### DATA SUPPLIED
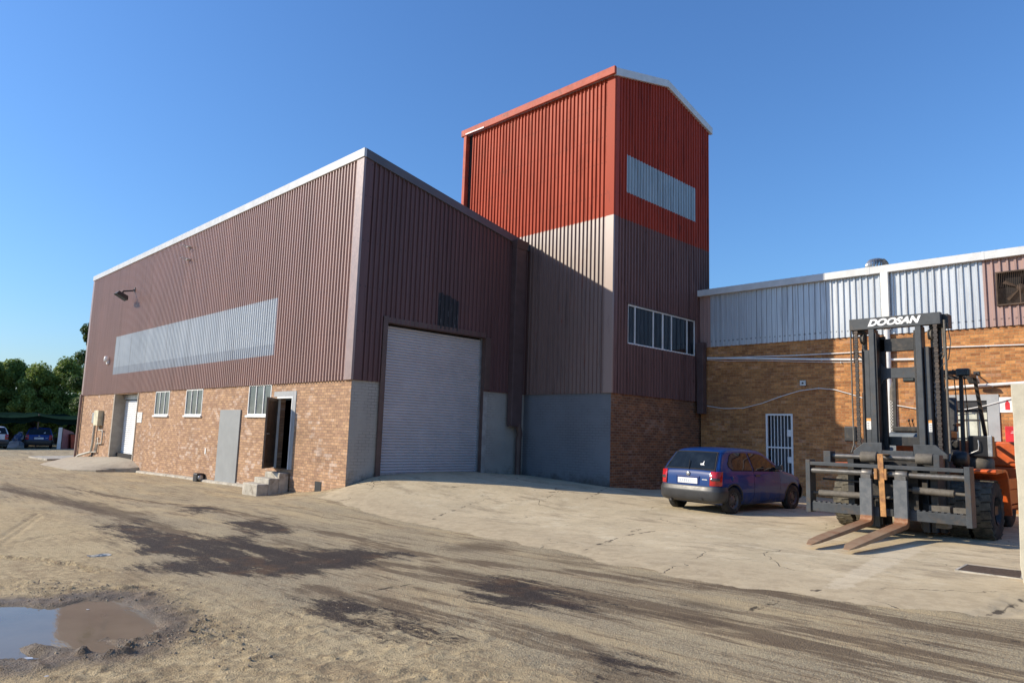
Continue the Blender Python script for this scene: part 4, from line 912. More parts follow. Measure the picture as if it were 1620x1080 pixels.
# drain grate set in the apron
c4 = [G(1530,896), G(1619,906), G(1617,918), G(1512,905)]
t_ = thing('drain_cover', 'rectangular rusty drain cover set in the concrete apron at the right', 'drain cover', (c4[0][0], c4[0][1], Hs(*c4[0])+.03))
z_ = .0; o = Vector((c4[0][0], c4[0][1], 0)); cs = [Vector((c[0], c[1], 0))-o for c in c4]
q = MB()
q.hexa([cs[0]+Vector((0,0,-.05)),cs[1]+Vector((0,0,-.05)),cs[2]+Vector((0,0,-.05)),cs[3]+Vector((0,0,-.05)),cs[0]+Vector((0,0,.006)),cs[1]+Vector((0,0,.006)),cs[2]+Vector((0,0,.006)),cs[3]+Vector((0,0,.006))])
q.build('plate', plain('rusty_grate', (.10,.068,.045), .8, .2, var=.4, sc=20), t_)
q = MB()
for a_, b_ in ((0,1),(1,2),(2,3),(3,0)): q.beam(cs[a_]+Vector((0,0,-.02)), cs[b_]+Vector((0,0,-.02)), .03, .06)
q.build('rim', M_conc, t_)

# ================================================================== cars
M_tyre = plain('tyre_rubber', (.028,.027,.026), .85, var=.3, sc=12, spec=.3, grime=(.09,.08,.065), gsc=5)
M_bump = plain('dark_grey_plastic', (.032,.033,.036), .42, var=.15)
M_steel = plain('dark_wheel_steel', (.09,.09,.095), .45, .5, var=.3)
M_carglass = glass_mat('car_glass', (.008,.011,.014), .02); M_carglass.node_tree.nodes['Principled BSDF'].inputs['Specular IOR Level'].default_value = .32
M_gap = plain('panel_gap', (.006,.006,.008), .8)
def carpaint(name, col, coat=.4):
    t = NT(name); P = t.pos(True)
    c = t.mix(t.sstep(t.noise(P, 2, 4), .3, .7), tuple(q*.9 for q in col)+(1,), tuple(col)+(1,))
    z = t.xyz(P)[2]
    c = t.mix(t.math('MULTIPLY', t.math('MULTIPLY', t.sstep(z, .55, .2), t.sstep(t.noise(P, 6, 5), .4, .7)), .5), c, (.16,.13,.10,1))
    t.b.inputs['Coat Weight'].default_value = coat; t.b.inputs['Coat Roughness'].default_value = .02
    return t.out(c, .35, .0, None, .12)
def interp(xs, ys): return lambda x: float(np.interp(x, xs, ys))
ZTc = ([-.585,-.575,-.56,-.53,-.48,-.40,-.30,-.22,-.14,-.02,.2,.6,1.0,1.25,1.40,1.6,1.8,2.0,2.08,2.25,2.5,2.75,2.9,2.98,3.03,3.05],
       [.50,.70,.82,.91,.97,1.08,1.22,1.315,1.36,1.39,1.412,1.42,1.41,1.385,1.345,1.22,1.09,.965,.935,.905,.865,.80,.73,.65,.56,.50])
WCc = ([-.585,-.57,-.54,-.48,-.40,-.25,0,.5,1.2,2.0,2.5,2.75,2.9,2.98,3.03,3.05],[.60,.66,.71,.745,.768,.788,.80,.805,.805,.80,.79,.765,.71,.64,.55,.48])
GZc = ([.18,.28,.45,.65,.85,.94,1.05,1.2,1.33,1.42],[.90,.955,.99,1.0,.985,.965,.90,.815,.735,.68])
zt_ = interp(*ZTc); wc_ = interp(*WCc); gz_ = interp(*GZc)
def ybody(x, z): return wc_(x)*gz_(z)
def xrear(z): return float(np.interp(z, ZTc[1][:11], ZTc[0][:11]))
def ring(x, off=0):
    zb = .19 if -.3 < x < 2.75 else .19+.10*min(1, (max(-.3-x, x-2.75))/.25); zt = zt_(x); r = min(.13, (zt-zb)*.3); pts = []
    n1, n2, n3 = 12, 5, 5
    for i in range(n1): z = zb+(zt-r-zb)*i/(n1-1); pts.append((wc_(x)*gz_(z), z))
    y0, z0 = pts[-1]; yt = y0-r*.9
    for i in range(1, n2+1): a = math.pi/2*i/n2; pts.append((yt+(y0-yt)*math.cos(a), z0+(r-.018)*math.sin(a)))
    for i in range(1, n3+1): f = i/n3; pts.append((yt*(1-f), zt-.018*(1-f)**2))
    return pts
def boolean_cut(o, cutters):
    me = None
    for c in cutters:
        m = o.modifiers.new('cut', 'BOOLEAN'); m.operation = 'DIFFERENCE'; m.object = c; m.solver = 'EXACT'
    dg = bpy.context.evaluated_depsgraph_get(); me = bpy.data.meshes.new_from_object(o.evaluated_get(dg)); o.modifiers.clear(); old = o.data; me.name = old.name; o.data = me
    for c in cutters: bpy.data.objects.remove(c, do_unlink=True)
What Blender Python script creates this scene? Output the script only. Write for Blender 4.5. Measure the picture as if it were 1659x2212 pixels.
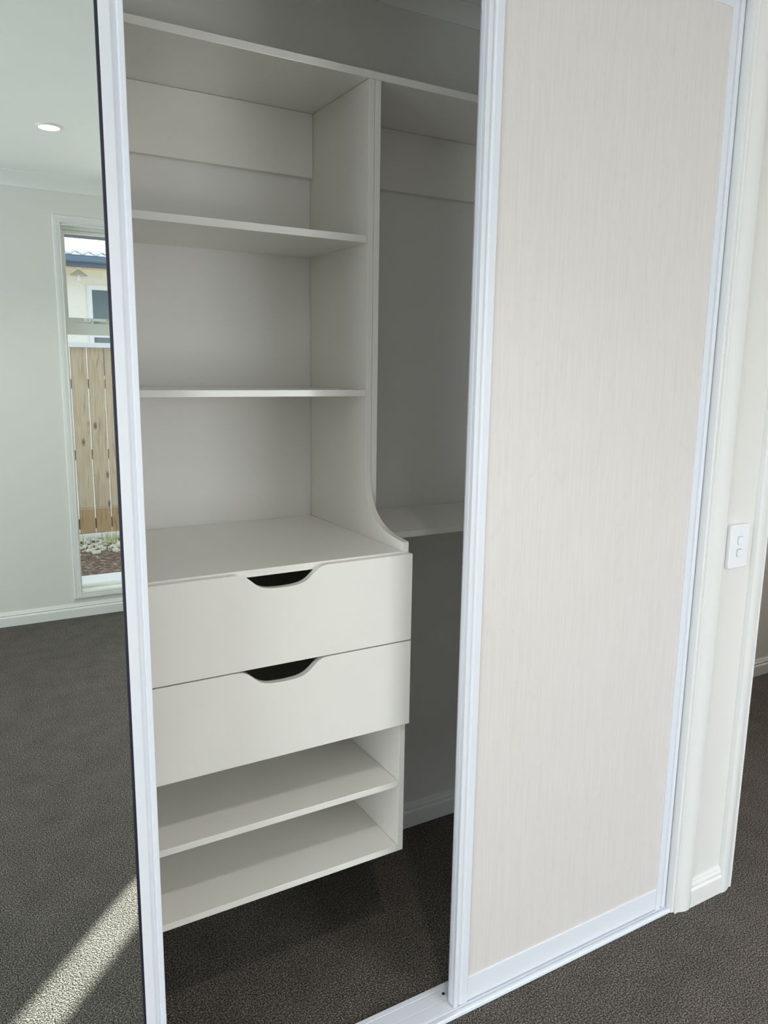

### TASK PROMPT
Print the entries as they stand, first line through the line holding "q.build('rim', M_conc, t_)", with every picture removed.

### OUTPUT
Continue the Blender Python script for this scene: part 4, from line 912. More parts follow. Measure the picture as if it were 1620x1080 pixels.
# drain grate set in the apron
c4 = [G(1530,896), G(1619,906), G(1617,918), G(1512,905)]
t_ = thing('drain_cover', 'rectangular rusty drain cover set in the concrete apron at the right', 'drain cover', (c4[0][0], c4[0][1], Hs(*c4[0])+.03))
z_ = .0; o = Vector((c4[0][0], c4[0][1], 0)); cs = [Vector((c[0], c[1], 0))-o for c in c4]
q = MB()
q.hexa([cs[0]+Vector((0,0,-.05)),cs[1]+Vector((0,0,-.05)),cs[2]+Vector((0,0,-.05)),cs[3]+Vector((0,0,-.05)),cs[0]+Vector((0,0,.006)),cs[1]+Vector((0,0,.006)),cs[2]+Vector((0,0,.006)),cs[3]+Vector((0,0,.006))])
q.build('plate', plain('rusty_grate', (.10,.068,.045), .8, .2, var=.4, sc=20), t_)
q = MB()
for a_, b_ in ((0,1),(1,2),(2,3),(3,0)): q.beam(cs[a_]+Vector((0,0,-.02)), cs[b_]+Vector((0,0,-.02)), .03, .06)
q.build('rim', M_conc, t_)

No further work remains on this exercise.